* Begin *
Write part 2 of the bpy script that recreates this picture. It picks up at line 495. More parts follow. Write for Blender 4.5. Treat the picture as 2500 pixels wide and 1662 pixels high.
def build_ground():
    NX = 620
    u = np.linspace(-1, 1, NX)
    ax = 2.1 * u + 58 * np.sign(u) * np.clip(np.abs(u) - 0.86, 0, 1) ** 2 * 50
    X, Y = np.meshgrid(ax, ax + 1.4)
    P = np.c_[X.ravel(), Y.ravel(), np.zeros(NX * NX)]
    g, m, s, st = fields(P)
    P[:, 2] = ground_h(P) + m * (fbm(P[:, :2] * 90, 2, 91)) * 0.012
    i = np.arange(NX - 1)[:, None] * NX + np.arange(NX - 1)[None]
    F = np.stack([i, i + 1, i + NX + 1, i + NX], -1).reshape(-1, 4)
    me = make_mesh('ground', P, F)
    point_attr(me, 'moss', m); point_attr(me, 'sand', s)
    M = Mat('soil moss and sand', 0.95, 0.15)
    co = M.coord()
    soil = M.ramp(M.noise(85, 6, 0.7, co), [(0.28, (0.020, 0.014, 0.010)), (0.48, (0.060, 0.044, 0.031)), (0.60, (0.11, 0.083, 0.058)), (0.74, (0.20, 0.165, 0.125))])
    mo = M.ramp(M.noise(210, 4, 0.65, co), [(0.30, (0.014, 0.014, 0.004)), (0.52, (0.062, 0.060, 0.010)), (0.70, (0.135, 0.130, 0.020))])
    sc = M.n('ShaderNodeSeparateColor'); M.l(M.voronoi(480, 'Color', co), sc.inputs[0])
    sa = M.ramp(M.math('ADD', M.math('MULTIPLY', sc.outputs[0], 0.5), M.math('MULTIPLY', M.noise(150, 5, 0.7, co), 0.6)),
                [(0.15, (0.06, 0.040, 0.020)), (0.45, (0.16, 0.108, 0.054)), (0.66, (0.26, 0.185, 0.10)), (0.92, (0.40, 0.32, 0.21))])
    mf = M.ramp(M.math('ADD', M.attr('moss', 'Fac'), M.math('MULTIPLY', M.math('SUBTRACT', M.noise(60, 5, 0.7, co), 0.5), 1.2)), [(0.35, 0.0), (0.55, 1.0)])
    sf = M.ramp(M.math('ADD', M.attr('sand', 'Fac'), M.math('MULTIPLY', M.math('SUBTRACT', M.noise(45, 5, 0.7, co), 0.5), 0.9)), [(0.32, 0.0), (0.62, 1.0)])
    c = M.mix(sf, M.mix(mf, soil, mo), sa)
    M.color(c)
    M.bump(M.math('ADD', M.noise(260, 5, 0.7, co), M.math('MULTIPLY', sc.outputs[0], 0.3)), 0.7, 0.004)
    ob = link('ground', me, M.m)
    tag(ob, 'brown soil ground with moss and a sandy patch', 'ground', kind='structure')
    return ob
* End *
What the exercise asks | Take the data above and return it exactly.

Solution to the exercise |
Write part 2 of the bpy script that recreates this picture. It picks up at line 495. More parts follow. Write for Blender 4.5. Treat the picture as 2500 pixels wide and 1662 pixels high.
def build_ground():
    NX = 620
    u = np.linspace(-1, 1, NX)
    ax = 2.1 * u + 58 * np.sign(u) * np.clip(np.abs(u) - 0.86, 0, 1) ** 2 * 50
    X, Y = np.meshgrid(ax, ax + 1.4)
    P = np.c_[X.ravel(), Y.ravel(), np.zeros(NX * NX)]
    g, m, s, st = fields(P)
    P[:, 2] = ground_h(P) + m * (fbm(P[:, :2] * 90, 2, 91)) * 0.012
    i = np.arange(NX - 1)[:, None] * NX + np.arange(NX - 1)[None]
    F = np.stack([i, i + 1, i + NX + 1, i + NX], -1).reshape(-1, 4)
    me = make_mesh('ground', P, F)
    point_attr(me, 'moss', m); point_attr(me, 'sand', s)
    M = Mat('soil moss and sand', 0.95, 0.15)
    co = M.coord()
    soil = M.ramp(M.noise(85, 6, 0.7, co), [(0.28, (0.020, 0.014, 0.010)), (0.48, (0.060, 0.044, 0.031)), (0.60, (0.11, 0.083, 0.058)), (0.74, (0.20, 0.165, 0.125))])
    mo = M.ramp(M.noise(210, 4, 0.65, co), [(0.30, (0.014, 0.014, 0.004)), (0.52, (0.062, 0.060, 0.010)), (0.70, (0.135, 0.130, 0.020))])
    sc = M.n('ShaderNodeSeparateColor'); M.l(M.voronoi(480, 'Color', co), sc.inputs[0])
    sa = M.ramp(M.math('ADD', M.math('MULTIPLY', sc.outputs[0], 0.5), M.math('MULTIPLY', M.noise(150, 5, 0.7, co), 0.6)),
                [(0.15, (0.06, 0.040, 0.020)), (0.45, (0.16, 0.108, 0.054)), (0.66, (0.26, 0.185, 0.10)), (0.92, (0.40, 0.32, 0.21))])
    mf = M.ramp(M.math('ADD', M.attr('moss', 'Fac'), M.math('MULTIPLY', M.math('SUBTRACT', M.noise(60, 5, 0.7, co), 0.5), 1.2)), [(0.35, 0.0), (0.55, 1.0)])
    sf = M.ramp(M.math('ADD', M.attr('sand', 'Fac'), M.math('MULTIPLY', M.math('SUBTRACT', M.noise(45, 5, 0.7, co), 0.5), 0.9)), [(0.32, 0.0), (0.62, 1.0)])
    c = M.mix(sf, M.mix(mf, soil, mo), sa)
    M.color(c)
    M.bump(M.math('ADD', M.noise(260, 5, 0.7, co), M.math('MULTIPLY', sc.outputs[0], 0.3)), 0.7, 0.004)
    ob = link('ground', me, M.m)
    tag(ob, 'brown soil ground with moss and a sandy patch', 'ground', kind='structure')
    return ob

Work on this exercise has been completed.